* **AIM OF THE TASK**
Transcribe word for word only the span whose first line is the one with "Write the bpy script that would produce this render. The Blender" and whose last line is the one with "col = sc.collection"; both of those lines belong to it.

Rows from a dataset:
- - - - -

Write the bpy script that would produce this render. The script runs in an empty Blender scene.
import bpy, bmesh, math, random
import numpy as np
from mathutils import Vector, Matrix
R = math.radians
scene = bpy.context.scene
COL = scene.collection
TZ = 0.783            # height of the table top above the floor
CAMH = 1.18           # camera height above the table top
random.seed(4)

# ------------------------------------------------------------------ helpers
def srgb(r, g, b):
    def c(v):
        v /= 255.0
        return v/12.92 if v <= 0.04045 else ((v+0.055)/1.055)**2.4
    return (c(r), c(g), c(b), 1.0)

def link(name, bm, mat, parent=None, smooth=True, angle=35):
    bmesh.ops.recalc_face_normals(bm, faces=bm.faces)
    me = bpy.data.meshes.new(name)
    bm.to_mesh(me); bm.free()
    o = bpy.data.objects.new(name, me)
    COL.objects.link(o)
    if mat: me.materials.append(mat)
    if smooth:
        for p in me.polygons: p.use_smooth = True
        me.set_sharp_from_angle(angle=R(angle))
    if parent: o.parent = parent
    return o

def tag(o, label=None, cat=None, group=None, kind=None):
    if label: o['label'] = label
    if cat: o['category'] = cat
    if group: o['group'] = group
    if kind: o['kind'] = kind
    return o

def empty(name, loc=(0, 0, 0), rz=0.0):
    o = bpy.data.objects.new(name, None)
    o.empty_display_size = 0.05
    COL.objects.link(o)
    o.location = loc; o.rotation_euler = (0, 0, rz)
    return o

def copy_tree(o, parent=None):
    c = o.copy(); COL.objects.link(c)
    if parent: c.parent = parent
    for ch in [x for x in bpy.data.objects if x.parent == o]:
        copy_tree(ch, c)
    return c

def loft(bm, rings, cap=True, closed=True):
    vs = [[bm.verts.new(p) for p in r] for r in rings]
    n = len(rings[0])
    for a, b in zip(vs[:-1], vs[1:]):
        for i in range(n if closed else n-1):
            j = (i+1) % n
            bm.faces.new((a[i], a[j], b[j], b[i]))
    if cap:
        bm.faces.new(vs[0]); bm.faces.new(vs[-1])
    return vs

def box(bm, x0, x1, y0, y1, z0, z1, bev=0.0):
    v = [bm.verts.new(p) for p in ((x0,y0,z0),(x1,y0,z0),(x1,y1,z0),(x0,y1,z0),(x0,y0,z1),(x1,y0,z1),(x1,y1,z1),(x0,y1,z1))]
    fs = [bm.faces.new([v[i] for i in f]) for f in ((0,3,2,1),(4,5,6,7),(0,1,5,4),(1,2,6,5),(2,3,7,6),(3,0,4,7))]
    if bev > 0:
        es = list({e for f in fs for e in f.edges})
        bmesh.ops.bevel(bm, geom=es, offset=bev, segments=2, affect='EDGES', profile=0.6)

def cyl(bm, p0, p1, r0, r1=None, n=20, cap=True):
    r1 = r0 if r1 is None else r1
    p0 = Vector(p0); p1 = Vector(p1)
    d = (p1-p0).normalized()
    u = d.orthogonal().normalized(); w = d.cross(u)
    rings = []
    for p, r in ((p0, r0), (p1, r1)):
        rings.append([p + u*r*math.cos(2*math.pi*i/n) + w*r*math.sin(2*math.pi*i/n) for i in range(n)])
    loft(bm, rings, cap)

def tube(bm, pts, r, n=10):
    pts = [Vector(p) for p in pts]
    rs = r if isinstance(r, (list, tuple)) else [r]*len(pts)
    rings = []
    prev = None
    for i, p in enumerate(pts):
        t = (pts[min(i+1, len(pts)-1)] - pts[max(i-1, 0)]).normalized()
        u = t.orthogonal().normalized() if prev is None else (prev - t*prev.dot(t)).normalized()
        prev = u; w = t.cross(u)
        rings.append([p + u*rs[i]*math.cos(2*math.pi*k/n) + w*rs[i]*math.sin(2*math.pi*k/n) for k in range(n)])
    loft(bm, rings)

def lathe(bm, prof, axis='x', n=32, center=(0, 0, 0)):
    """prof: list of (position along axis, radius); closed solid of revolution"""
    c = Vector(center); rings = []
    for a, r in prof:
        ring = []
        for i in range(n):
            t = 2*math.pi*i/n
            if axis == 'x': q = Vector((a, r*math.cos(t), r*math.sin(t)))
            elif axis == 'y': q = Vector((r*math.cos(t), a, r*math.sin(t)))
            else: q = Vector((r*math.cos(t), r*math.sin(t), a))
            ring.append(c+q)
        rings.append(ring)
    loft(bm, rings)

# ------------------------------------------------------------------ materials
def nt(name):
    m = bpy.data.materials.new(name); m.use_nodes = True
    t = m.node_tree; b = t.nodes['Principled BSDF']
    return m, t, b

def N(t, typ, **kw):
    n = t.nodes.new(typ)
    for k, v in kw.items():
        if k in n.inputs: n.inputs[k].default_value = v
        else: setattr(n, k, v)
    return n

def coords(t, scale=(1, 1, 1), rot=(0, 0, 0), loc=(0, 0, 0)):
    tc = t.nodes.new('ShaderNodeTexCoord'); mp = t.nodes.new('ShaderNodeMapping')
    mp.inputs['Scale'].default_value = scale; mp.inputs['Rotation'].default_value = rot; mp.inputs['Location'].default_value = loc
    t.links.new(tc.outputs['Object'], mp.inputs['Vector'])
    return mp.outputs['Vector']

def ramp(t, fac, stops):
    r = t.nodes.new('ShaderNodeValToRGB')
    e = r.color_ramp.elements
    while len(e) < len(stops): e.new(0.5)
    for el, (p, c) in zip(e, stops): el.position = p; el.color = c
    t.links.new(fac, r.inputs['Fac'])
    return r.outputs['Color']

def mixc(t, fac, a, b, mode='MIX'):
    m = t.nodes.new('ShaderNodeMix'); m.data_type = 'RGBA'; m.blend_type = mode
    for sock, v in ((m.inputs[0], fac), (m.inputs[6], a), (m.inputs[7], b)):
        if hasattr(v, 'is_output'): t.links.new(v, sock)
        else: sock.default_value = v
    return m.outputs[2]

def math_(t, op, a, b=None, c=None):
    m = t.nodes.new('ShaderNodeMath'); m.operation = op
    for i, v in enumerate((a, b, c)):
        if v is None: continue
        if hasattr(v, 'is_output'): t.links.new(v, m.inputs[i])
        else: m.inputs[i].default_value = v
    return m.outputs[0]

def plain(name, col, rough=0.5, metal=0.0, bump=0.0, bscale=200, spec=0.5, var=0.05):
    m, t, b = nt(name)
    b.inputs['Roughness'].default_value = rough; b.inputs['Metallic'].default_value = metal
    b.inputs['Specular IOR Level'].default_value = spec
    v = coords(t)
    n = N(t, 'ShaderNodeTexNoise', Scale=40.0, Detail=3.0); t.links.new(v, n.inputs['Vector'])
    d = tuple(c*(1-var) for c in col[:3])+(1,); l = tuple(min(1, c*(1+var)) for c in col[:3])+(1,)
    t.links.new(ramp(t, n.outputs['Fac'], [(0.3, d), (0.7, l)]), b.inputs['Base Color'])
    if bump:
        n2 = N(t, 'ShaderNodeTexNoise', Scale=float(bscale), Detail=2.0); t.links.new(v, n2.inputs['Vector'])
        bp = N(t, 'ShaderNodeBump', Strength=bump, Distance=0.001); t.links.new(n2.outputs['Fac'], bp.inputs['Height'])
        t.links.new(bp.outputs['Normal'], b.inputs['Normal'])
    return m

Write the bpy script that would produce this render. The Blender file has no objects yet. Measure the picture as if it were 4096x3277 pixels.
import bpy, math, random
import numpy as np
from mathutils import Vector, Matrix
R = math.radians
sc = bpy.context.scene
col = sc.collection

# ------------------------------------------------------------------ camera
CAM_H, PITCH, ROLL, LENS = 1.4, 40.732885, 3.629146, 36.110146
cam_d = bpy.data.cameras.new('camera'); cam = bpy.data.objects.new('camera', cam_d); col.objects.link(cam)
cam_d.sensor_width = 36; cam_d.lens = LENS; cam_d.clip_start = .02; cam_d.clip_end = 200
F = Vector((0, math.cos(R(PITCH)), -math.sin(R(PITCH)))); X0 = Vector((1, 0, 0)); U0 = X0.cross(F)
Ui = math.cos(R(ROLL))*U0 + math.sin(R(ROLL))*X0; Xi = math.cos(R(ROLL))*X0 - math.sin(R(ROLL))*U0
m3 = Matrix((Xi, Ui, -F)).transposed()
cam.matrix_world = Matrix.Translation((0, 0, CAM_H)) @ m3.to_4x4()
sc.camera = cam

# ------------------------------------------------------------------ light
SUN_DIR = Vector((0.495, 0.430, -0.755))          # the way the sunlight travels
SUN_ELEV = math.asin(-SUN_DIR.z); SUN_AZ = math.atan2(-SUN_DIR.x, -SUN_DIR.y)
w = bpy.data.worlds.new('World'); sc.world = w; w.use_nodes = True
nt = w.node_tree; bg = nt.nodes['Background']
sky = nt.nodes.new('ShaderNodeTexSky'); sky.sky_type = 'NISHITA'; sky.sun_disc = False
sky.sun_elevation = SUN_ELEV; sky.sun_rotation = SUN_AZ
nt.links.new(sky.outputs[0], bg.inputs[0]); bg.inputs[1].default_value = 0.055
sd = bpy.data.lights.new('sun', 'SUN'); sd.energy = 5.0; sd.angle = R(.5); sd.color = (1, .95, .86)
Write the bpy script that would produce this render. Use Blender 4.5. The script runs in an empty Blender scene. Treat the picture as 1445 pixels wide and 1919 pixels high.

- - - - -

* **CORRECT RESPONSE**
Write the bpy script that would produce this render. The Blender file has no objects yet. Measure the picture as if it were 4096x3277 pixels.
import bpy, math, random
import numpy as np
from mathutils import Vector, Matrix
R = math.radians
sc = bpy.context.scene
col = sc.collection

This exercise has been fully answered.